Interview: Susan Bonath
Rechtsanwältin fordert nach privatem Brandgutachten neue Ermittlungen im Fall Oury Jalloh. Ein Gespräch mit Gabriele Heinecke
Gabriele Heinecke vertritt die Familie des im Polizeigewahrsam verbrannten Flüchtlings in der Nebenklage
Mit welchem Ziel beauftragte die Initiative »In Gedenken an Oury Jalloh« den Sachverständigen Maksim Smirnou?
Die Initiative hat getan, was die Nebenklage vom Landgericht Magdeburg mehrfach vergeblich gefordert hatte. Für zwei offizielle Gutachten ist die Matratze nie bis zum Schluß abgebrannt worden, es wurde zudem kein Körper aufgelegt. Zuletzt haben wir Dezember 2012, kurz vor Ende des Prozesses, ergänzende Experimente beantragt. Diese sollten mit und ohne Brandbeschleuniger und aufliegendem Schweinekörper stattfinden, und zwar bis zum vollständigen Abbrand der mit schwer entflammbarem Kunstlederbezug versehenen Matratze – bis das vorgefundene Brandbild erreicht ist. Dies wurde jedoch abgelehnt.
Inwieweit konnte das Brandbild aus der Zelle von Smirnou reproduziert werden?
Die Ergebnisse dieser ersten Versuche sind verblüffend. Ein so vollständiger Abbrand wie im Fall Oury Jalloh konnte nur nach Entfernen des oberen Teils der Matratzenhülle und unter Einsatz von Brandbeschleunigern erzielt werden.
Die Initiative plant, einen weiteren Mediziner hinzuzuziehen. Was müßte dieser analysieren?
Es sollte ein Rechtsmediziner im Ausland beauftragt werden. In Magdeburg hatte der Sachverständige Gerold Kauert erklärt, daß allein schon Immobilisierung, noch mehr aber Bedrohung durch Feuer massiven Streß erzeugt. Dabei werden Katecholamine gebildet, das sind Hormone wie Adrenalin und Noradrenalin. Ist der Kreislauf aktiv, werden diese eine bis anderthalb Minuten nach dem Ereignis über die Niere in den Urin ausgeschieden. Bei Oury Jalloh konnte nichts nachgewiesen werden. Für uns bedeutet das, daß er bei Ausbruch des Feuers bewußtlos gewesen sein muß. Gelebt hat er aber noch, denn es fand sich Ruß in Lunge und Magen.

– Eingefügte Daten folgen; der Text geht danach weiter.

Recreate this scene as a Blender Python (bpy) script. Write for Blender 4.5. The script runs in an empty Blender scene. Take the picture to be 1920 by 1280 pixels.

Müßte die Staatsanwaltschaft jetzt ein neues Ermittlungsverfahren aufnehmen?
Die Ergebnisse des Sachverständigen Smirnou sollten dringender Anlaß für die Staatsanwaltschaft sein, sich das Gutachten genau anzusehen und Smirnou offiziell zu befragen. Über eine weitere Expertise sollte zügig entschieden werden, um dann endlich Versuche in Zelle 5 im Dessauer Polizeirevier durchzuführen.
Die Initiative hat inzwischen Strafanzeige beim Generalbundesanwalt gestellt. Wie bewerten Sie diesen Schritt?
Dem mittlerweile entstandenen Mosaik zufolge besteht der Verdacht, daß das präsentierte Feuerzeug nicht aus Zelle 5 stammt und daß Oury Jalloh bewußtlos war. Stimmen die Annahmen, muß wohl ein Polizeibeamter das Feuer gelegt haben. Das wäre so ungeheuerlich, daß von der Zuständigkeit der Generalbundesanwaltschaft auszugehen ist, weil eine solche Tat das Erscheinungsbild der BRD im Ausland beeinträchtigen könnte.